Merriam-Webster defines dividend as “an individual share of something distributed such as a share in a pro-rata distribution (as for profits) to stockholders. Profits are distributed to shareholders as dividends.”

The Dividend from the Permanent Fund (the PFD) was never intended to be welfare, which is apparently where it currently resides as a line-item in the state budget. In addition to providing a bit of money back for our co-ownership of the states mineral wealth, just like any dividend, it was also a means for the shareholders - the residents of Alaska in this case - to monitor the management, or mismanagement, of our Permanent Fund.

Senator Giessel is correct when she says that a dividend was not the original intent of the Permanent Fund. The Permanent Fund itself was set up to pay for State government when oil ran out. It is a mistake, however, to say there is no constitutional right to the PFD.

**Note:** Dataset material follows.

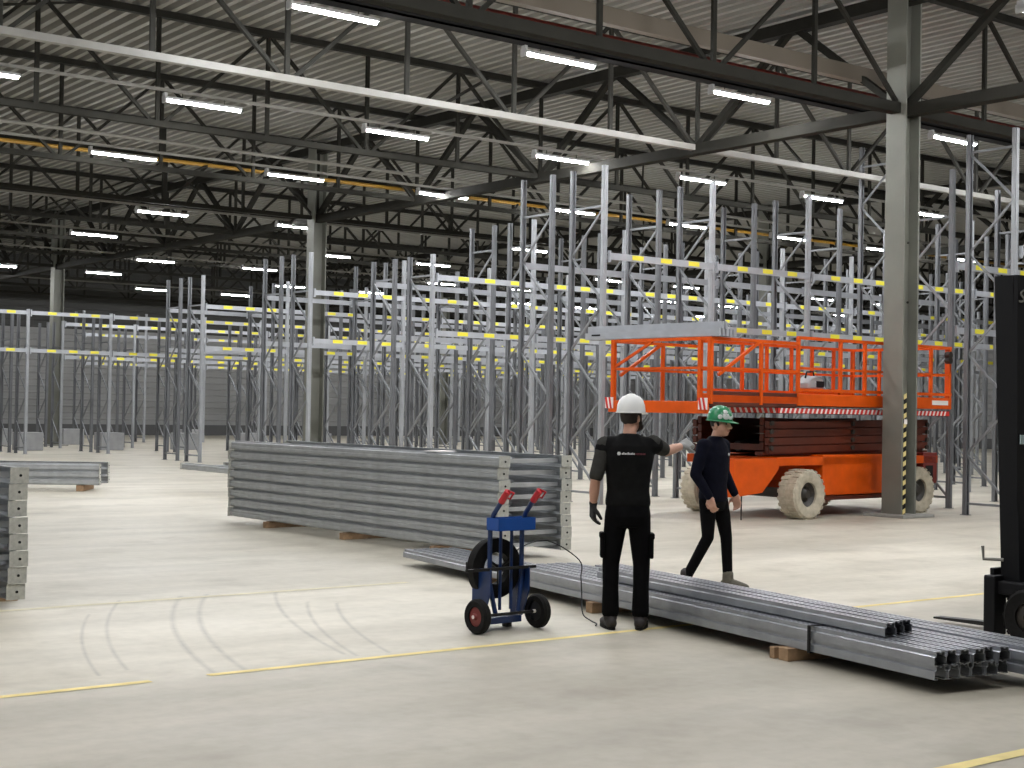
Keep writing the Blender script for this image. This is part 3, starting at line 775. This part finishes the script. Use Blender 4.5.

The Permanent Fund by design is itself constitutional. The Dividend is a voter-approved byproduct of that constitutional legislation - one that ties Alaskan’s to THEIR Permanent Fund. Because we voted to create the PFD, a vote is required to amend the formula, to terminate it completely, or even to send some of it to communities for their use. Currently the formula, as applied, and the “appropriation,” is in violation of the Constitution of the State of Alaska as well as the will of the people. Since it was such a huge material change to the PFD, the people should have been allowed to vote on SB26 which changed the formula as well as changing the Dividend from a mere budgetary “transfer” to an appropriation.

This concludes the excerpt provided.